Over the last few years there have been few stocks on the JSE that have divided opinion quite as much as Steinhoff. While there must always be buyers and sellers to make any market, attitudes towards the furniture retailer have been far more polarised than most.
There have always been those who argued that the business was simply too complex to properly understand, and what they did understand they didn’t like. On the other end of the spectrum were people who believed strongly in Markus Jooste’s deal-making abilities and that Steinhoff was a great company run by an outstanding management team.
It’s a story not unlike what the market experienced with African Bank (Abil) only a few years ago. There were those who were convinced that the Abil business model was fatally flawed, and others who believed that Leon Kirkinis was a brilliant CEO who had the unsecured lending market at his feet.
‘The cash just isn’t there’
Adrian Saville, the CEO of Cannon Asset Managers, has been, in both instances, in the former camp. He points out that the forensic tools that they use in their investment process had been raising flags over Steinhoff’s numbers for some time. This, he says, is a clear parallel with African Bank, as in both cases it appears that “accounting trumped cash flows”.
“There are two elements of Steinhoff that have stood out for a long time, and I don’t think this is being expert after the fact,” Saville says. “Each time they made an acquisition it tended to get bigger and bigger, which often is the nature of a type of sheltering where in order to hide historically rearranged financial furniture, you have to buy bigger and bigger rooms of furniture.”

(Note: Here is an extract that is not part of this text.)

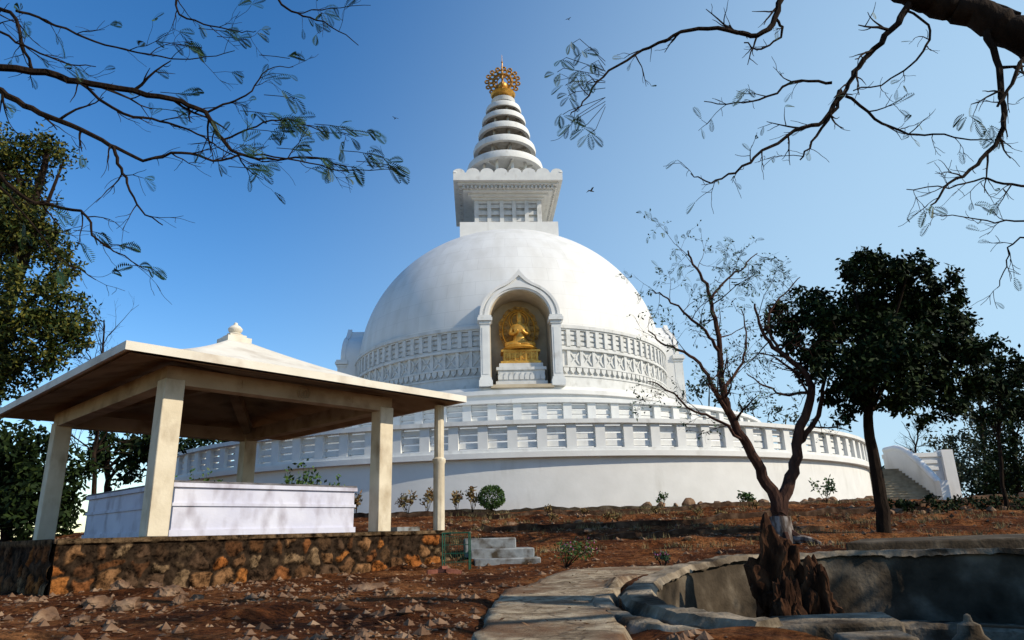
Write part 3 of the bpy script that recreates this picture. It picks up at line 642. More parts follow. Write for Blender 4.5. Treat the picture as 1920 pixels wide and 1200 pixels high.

These big acquisitions, he argues camouflaged the shortcomings in the earlier transactions.
“But as the transactions got bigger, the return on invested capital fell increasingly below the cost of capital,” Saville explains. “This meant that they were either borrowing money or issuing equity, and inevitably they’ve been a furious equity issuer to fund transactions that were not particularly good transactions.”
This is where the second issue becomes apparent.
“If you can get past the fairly anaemic return on invested capital and satisfy yourself that the accounting number is what it is, it really becomes a glaring anomaly when you go look for the cash flow,” says Saville. “The cash just isn’t there.”
He points out that this is not a new or even particularly uncommon view. Many people have been noting for years that there are these two problems with Steinhoff – that it is acquiring underperforming assets and that there is no cash flow from the business.
“It’s not necessarily the case that if you are making bad acquisitions it’s fraud, but it is often the case that once you have started to chase your tail the activity becomes increasingly furious,” Saville argues. “And the activity they have undertaken has been absolutely frenetic. We had no exposure to Steinhoff in our active mandates for the simple reason that we didn’t believe the numbers. And we weren’t alone in that observation.”
South Africa’s Enron
Steinhoff is, however, far bigger than African Bank ever was. Until this week it was one of the top 10 shares in the FTSE/JSE All Share SWIX Index.
This has caused some commentators to compare it to Enron, the US energy company that collapsed into bankruptcy at the start of this century. At it’s peak, its stock traded at over $90 per share, and it was a Wall Street darling.
At this point, it might be premature to predict that Steinhoff’s current troubles must doom the company to total collapse, but there are striking similarities with what happened at Enron. In both cases the issue is questionable accounting involving off-balance sheet transactions and inflated revenues that made the business appear far more attractive to the market than it actually was.
Where to now?
Steinhoff won’t necessarily go the same way as Enron, but if it is to survive things are going to have to change radically.
“I think it’s clear that this is a business in deep distress,” says Saville. “There are at least three or four issues that have to be worked through.”
The first is getting clarity on the real earnings in the business, which has both income statement and balance sheet implications.
“For the income statement, whatever you’ve been looking at for the last few years is simply the stuff of financial manufacturing,” says Saville. “It’s going to have to be restated. That will transfer into the balance sheet. They also have to bring the off balance sheet stuff onto the balance sheet.”
He adds that there is now no chance of recapitalising the business at its historical multiples. Any recapitalisation will almost certainly require new investors and therefore necessitate a change of ownership.
“The other element is that there are clearly criminal and civil legal actions that could be brought,” Saville concludes. “Steinhoff has issued a whole lot of equity on the back of numbers that are manufactured. The board would have been aware of these structures and they were issuing equity and raising debt on the back of numbers that were simply not true. And that’s criminal.”